Let’s say I’m only working with a 1–127 resolution. That would still be 127 value changes per second, which is also much higher than 20 Hz. Or am I completely wrong here?

So basically my issue is this: when I rotate slowly, let’s say 180 degrees, I get my 64 value changes. But if I rotate quickly, I end up with much fewer values because I’m only sending OSC at 20 Hz.

But I actually just realized that the real issue is bigger. In hardware, I’m sharing the same SPI bus between my encoders and the display. I have two MCP3008s: one uses a hardware CS pin, and the other uses a software CS because I ran out of hardware CS lines.
To run the display and the encoders without issues, they have to run in the same main loop; otherwise I get graphical glitches on the display. That means the encoder polling rate is competing with the display update rate. I can’t poll the encoders faster than the display refresh. I think that’s the real problem.
If I don’t use the display, everything works fine.

Changing hardware would be a real pain though, I would need to re-do my pcb and lots of other things.
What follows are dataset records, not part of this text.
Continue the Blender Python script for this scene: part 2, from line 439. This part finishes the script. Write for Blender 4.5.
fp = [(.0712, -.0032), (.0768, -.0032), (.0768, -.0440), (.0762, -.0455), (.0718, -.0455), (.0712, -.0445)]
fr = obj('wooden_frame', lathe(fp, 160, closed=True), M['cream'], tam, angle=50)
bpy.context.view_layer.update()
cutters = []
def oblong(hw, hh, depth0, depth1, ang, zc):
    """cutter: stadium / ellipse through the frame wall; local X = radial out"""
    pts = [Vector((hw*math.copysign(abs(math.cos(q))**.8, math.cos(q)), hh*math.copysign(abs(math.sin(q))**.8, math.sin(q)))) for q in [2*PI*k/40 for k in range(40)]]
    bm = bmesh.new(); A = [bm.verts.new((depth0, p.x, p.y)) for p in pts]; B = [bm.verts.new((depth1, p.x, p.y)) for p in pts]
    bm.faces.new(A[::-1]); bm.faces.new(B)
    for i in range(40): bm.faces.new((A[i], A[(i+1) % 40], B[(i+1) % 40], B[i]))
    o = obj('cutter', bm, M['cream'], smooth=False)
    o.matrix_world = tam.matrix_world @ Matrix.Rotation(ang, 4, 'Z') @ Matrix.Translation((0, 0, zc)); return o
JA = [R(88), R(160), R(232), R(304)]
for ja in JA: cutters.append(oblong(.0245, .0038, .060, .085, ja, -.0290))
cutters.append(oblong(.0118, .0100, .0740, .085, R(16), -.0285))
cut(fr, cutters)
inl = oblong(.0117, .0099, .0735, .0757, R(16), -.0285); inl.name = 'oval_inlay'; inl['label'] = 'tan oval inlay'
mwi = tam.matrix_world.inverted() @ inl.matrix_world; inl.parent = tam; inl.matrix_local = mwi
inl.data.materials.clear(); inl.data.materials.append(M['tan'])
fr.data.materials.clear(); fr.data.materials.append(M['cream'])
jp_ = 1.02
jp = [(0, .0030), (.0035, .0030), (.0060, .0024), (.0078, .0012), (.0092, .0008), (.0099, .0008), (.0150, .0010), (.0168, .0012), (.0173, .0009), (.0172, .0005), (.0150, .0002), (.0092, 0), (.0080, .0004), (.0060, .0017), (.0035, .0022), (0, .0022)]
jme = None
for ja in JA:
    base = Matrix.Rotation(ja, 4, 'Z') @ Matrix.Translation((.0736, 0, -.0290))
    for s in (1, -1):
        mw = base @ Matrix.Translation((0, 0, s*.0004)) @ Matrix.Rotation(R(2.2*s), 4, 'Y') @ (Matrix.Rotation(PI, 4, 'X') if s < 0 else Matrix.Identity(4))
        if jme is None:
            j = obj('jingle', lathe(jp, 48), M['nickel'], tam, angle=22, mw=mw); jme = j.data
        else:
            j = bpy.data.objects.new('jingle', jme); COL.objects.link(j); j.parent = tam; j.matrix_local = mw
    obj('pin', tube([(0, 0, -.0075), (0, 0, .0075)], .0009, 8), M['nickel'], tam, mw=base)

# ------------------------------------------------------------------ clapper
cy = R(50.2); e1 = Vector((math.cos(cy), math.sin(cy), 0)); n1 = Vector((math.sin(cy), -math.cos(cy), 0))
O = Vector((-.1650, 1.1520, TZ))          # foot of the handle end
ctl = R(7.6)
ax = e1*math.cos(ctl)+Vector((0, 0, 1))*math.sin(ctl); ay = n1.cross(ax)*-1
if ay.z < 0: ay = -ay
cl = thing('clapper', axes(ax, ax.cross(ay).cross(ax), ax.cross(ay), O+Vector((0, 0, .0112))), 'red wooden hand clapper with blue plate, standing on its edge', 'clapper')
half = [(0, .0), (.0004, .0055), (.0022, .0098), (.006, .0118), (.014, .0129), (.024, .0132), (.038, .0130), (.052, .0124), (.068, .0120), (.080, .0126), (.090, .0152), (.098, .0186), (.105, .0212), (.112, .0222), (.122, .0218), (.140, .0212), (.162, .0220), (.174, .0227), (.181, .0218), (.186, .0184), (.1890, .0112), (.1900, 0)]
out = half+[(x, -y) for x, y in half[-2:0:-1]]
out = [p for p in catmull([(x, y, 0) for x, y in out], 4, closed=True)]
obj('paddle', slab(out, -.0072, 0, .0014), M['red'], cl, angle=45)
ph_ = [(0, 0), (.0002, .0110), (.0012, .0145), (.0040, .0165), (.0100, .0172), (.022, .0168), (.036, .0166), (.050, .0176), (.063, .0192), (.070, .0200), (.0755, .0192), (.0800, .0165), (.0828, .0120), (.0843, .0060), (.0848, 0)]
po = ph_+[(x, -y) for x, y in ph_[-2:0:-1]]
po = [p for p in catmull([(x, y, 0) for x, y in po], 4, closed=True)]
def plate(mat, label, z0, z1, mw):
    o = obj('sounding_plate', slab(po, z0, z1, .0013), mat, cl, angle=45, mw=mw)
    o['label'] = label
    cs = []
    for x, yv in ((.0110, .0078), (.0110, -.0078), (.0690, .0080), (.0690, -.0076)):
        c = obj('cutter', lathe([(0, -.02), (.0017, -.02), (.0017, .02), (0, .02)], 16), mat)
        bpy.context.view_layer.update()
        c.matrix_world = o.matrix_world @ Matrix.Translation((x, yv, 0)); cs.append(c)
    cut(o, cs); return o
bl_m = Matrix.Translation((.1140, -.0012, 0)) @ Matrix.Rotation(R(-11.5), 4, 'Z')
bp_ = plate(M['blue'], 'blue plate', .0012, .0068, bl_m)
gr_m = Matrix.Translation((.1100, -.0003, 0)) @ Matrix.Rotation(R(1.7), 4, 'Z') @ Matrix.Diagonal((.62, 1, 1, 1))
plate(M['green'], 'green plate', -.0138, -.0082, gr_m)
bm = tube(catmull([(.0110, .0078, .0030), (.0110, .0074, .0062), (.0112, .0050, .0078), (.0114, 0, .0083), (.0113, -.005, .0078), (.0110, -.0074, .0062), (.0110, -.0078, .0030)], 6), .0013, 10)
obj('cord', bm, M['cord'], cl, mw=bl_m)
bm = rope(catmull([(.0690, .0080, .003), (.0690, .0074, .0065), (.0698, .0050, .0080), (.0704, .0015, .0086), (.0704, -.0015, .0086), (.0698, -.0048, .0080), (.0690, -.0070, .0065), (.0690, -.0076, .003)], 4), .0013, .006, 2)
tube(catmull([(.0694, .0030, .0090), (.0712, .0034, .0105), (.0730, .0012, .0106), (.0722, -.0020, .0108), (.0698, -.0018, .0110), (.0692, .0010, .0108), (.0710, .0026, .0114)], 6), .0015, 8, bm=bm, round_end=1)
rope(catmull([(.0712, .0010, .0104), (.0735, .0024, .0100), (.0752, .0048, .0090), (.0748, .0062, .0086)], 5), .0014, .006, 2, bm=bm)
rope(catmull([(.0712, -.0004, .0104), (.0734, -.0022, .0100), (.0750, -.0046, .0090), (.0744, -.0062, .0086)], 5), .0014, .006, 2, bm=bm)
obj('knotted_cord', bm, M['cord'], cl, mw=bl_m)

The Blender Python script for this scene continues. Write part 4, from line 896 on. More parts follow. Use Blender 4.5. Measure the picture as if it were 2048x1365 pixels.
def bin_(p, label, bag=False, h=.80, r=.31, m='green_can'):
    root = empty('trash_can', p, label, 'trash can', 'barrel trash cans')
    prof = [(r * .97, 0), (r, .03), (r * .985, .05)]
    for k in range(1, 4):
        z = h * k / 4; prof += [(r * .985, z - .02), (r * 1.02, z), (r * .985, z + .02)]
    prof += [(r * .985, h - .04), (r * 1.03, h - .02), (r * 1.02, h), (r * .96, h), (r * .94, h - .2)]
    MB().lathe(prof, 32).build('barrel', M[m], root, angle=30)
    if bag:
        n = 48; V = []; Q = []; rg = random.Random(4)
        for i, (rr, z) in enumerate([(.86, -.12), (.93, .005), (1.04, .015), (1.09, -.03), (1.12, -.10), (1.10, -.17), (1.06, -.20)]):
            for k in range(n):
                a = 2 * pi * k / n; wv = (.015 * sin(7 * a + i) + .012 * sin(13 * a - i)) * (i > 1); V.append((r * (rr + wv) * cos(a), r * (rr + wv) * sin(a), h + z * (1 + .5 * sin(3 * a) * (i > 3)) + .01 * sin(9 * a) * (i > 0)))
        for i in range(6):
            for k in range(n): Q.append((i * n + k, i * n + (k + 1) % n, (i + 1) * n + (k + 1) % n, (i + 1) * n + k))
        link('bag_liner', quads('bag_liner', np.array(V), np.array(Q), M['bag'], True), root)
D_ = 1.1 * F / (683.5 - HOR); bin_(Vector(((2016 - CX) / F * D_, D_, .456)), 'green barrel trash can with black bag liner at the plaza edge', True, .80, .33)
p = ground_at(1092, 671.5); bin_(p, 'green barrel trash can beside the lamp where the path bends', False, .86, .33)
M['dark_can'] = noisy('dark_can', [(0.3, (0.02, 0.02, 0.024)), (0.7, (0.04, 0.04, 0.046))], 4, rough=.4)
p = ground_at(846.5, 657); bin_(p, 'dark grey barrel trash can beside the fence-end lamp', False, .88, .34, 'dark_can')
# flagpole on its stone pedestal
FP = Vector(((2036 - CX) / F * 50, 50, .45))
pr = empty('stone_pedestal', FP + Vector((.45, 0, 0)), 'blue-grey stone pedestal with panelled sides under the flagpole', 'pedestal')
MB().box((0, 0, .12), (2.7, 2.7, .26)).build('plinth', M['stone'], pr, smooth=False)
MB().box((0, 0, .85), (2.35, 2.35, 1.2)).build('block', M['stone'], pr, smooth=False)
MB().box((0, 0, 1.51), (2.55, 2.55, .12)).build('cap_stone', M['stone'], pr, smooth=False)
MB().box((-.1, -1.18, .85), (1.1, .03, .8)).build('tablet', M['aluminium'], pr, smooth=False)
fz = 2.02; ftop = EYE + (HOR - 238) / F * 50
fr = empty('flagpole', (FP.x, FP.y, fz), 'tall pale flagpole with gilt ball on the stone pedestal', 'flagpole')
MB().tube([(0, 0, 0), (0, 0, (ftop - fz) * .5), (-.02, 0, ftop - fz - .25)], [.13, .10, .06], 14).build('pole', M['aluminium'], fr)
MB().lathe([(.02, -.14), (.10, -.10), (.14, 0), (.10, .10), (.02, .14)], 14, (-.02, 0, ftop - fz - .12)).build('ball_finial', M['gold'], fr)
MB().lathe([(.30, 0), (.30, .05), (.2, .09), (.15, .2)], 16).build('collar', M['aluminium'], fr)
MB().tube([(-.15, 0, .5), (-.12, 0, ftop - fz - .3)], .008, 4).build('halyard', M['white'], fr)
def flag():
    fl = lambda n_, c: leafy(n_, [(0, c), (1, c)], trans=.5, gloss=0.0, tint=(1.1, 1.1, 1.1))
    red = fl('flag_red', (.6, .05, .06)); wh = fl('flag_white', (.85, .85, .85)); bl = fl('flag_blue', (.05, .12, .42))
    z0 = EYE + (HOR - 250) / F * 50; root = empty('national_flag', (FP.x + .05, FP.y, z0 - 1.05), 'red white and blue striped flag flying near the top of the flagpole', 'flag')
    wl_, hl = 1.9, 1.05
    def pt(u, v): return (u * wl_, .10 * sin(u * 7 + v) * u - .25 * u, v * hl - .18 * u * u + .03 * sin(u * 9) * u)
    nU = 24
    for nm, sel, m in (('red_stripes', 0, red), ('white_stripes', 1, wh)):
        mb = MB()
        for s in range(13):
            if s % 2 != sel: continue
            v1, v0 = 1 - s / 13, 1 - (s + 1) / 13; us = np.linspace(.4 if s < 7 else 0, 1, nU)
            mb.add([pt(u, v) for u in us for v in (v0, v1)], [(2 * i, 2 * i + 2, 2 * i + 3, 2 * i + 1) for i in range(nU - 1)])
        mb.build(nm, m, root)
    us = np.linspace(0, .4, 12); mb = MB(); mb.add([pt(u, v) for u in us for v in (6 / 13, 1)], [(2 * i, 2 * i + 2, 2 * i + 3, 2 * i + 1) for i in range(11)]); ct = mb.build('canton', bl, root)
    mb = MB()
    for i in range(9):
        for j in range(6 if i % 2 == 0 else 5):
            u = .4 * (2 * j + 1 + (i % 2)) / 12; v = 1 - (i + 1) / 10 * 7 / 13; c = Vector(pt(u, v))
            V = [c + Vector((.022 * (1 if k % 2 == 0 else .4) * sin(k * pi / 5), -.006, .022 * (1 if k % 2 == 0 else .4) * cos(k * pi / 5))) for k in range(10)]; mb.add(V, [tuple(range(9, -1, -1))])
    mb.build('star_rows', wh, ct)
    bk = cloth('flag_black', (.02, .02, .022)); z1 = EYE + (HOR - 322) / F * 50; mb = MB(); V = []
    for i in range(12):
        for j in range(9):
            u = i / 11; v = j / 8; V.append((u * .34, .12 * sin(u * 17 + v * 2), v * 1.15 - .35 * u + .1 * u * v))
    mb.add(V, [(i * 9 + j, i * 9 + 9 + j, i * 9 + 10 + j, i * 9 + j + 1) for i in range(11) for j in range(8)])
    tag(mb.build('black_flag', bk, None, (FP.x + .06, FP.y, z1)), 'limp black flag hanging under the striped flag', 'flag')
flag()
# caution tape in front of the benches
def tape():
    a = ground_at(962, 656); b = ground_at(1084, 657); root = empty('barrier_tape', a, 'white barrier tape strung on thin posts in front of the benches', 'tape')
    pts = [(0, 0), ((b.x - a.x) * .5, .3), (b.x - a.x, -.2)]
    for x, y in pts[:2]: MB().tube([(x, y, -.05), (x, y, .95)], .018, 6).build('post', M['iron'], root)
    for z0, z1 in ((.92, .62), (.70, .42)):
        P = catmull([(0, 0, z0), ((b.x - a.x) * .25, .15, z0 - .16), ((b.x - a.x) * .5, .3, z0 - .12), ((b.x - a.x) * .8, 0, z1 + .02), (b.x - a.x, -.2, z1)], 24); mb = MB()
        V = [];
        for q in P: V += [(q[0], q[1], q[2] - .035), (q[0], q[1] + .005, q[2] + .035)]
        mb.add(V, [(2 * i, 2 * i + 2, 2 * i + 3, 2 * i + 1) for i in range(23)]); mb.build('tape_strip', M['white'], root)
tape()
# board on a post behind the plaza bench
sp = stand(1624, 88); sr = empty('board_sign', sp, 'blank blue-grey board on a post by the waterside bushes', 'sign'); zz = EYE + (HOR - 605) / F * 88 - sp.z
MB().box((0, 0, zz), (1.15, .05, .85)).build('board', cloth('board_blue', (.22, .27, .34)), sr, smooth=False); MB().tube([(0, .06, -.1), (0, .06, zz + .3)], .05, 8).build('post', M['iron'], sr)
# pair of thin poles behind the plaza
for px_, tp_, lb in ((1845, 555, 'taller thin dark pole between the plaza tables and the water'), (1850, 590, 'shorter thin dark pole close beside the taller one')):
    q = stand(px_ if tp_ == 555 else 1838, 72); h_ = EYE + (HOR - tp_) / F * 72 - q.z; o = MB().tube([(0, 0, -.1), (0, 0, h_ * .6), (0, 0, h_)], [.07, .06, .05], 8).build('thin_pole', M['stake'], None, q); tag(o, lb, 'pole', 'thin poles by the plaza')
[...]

That’s true. But, assuming that those 1000 value changes follow a more or less linear pattern, then those changes can be sampled at a much lower rate. Then if the playback end applies a smoothing function, since we are talking about control parameter automation, the result would be practically indistinguishable to the ear from the full 1000-value series.

This is what happens, for instance, if you record a MIDI CC curve into a DAW, and after/during the recording, it thins out the data. (IIRC Cubase is especially assertive about data reduction.)

The thing that downsampling and linear smoothing can’t handle is a change of direction. If it’s just one direction, 0 to 1000 over 1 second, you could decimate that down to 100 or even 50 values and get an easily acceptable result. But if it’s 0 - 1000 - 0 - 1000 etc. for, say, 10 cycles in one second, if it’s decimated down to 100 values, that’s 10 per cycle, which might be acceptable but that’s pushing it, I’d think.

But, practically speaking, no human can wiggle a knob at 10 Hz, even on 5 cups of coffee. It’s probably more like 3 or 4 Hz. Then, even for 100 values per second, it’s 25-33 values per cycle, which is probably enough. (20 Hz technically can handle oscillation up to 10 Hz, but linear or one-pole smoothing wouldn’t accurately reconstruct the curve above probably 3 or 4 Hz anyway.)

Indeed… that would count as a bottleneck. (I’m afraid I don’t have any ideas to fix it, though.)

hjh

One additional comment which may be useful, @jamshark70: to connect to TouchOSC via TCP, it’s essential for TouchOSC to be acting as a server with framing OSC 1.0. Messages from SC don’t go through if TouchOSC is using OSC 1.1 framing.